We have now officially entered the 5G Era with many commercial networks and devices launching globally in the first half of 2019. While the first phase of 5G NR, based on 3GPP Release 15, primarily focuses on enhanced mobile broadband, our vision for 5G encompasses so much more. 5G is designed to scale for a wide range of devices, services, spectrum bands and deployment types. We are just at the beginning of the 5G evolution, and future 5G NR releases are poised to bring even better capabilities and efficiencies for mobile broadband and deliver new designs targeting automotive, industrial applications, and more.

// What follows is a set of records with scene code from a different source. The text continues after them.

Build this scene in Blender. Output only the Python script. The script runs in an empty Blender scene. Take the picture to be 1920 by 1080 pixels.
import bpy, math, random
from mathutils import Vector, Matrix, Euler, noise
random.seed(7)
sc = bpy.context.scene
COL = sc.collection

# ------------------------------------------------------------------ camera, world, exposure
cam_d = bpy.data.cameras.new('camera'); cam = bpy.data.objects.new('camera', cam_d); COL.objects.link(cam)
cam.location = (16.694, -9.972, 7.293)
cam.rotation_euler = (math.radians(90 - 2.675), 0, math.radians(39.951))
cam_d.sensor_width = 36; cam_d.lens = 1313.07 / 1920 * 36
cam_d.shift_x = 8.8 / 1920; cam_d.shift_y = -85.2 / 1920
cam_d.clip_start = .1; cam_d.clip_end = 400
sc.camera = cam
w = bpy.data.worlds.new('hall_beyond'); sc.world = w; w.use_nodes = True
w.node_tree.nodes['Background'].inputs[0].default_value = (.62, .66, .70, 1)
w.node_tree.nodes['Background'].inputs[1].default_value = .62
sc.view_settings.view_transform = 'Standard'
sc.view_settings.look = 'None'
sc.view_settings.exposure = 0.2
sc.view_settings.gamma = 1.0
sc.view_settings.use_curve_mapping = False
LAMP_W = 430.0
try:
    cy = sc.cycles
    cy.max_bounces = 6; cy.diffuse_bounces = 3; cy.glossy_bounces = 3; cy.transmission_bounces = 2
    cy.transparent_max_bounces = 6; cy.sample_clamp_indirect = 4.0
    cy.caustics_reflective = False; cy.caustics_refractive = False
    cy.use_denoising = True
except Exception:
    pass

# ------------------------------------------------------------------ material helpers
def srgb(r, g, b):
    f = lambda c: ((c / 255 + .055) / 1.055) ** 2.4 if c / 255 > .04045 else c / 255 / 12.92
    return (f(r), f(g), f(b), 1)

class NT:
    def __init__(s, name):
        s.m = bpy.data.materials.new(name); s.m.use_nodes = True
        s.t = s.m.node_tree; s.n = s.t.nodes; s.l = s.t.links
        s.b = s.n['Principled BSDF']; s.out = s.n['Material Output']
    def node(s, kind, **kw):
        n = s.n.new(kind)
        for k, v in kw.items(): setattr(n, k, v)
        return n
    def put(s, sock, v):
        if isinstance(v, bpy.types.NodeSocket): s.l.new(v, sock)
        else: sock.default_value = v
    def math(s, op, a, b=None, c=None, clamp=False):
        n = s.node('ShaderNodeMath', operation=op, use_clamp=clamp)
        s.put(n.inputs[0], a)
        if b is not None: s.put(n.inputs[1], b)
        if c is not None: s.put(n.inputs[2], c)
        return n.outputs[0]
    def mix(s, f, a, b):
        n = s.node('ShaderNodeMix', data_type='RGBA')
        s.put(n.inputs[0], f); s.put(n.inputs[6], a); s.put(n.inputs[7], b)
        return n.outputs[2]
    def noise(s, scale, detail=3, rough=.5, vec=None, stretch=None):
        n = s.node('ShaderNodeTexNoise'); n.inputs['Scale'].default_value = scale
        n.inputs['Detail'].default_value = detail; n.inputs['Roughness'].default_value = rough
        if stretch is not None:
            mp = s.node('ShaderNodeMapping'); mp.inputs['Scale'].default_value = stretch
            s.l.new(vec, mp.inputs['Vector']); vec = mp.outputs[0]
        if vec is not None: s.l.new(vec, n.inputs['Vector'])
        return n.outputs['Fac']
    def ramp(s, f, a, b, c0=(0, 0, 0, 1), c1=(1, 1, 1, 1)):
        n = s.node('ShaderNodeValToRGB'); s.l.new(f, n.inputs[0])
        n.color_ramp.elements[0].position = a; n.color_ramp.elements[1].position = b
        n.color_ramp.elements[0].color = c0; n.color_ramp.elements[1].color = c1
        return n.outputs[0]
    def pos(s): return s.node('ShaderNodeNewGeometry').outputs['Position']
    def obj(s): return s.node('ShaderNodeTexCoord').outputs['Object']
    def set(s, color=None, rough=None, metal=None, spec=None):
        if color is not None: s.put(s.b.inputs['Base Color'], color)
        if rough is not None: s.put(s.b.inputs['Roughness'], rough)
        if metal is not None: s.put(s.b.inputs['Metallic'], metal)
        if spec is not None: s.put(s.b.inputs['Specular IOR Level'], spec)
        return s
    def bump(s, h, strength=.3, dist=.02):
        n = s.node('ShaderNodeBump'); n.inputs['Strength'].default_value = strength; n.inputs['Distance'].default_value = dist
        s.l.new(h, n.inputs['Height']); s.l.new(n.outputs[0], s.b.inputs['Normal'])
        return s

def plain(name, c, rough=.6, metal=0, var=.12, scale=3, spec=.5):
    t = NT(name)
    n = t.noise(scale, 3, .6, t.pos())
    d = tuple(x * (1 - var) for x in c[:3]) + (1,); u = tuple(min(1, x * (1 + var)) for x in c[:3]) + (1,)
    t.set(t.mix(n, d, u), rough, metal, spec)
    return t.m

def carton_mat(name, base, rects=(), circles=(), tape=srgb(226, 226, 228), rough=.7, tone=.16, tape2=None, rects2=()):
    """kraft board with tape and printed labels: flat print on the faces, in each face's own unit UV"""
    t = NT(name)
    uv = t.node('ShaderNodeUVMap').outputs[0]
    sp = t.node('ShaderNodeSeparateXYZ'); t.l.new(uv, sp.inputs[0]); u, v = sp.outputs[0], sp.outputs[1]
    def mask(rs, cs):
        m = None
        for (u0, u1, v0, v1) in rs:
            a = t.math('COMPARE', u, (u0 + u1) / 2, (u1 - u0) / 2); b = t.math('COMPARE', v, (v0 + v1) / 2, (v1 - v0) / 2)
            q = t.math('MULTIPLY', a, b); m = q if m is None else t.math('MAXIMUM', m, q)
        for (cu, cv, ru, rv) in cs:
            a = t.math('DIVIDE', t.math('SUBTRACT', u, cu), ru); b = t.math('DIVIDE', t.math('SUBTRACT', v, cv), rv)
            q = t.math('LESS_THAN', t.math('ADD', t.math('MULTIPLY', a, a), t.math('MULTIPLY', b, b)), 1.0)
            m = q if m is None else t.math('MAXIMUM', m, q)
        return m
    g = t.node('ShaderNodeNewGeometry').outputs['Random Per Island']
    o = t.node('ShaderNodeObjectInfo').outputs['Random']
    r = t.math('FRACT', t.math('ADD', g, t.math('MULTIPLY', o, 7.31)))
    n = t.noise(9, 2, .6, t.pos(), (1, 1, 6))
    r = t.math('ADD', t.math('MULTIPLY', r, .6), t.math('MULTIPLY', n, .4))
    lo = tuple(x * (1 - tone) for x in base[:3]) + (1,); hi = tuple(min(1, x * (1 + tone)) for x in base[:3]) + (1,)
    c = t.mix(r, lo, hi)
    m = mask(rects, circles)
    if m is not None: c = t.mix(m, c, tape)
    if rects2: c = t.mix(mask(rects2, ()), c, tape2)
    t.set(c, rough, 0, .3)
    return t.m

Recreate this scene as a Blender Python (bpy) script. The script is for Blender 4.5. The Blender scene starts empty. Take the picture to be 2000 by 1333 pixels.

Join this seminar to see how 5G NR is already enabling new and enhanced mobile experiences today, learn what the continued 5G NR evolution in Release 16 and beyond will bring, and understand how 5G is working hand-in-hand with AI advancements to transform the wireless edge.

Bio: 

Dr. Mike McCloud is a Vice President of Engineering at Qualcomm Technologies Inc. He joined Qualcomm in 2006, and holds over 50 U.S. Patents in the areas of signal processing and architectural design for wireless modems and chipsets.  He is currently the project engineering lead for Qualcomm’s next generation multimode 5G modems  and is responsible for all aspects of the modem design and commercialization across hardware, firmware, and core modem systems design. He has previously been the Qualcomm Snapdragon chipset lead on the industry’s first 1Gbps LTE multimode solution and was a founding systems team member for Qualcomm’s first LTE modem where he led the overall downlink design. Prior to joining Qualcomm, Mike worked at several wireless startup companies in the WiFi and WAN space and was an Assistant Professor at the University of Pittsburgh from 2003 to 2005. He received a Ph.D. and M.S.EE. in electrical engineering from the University of Colorado at Boulder and a B.S.E.E. from George Mason University.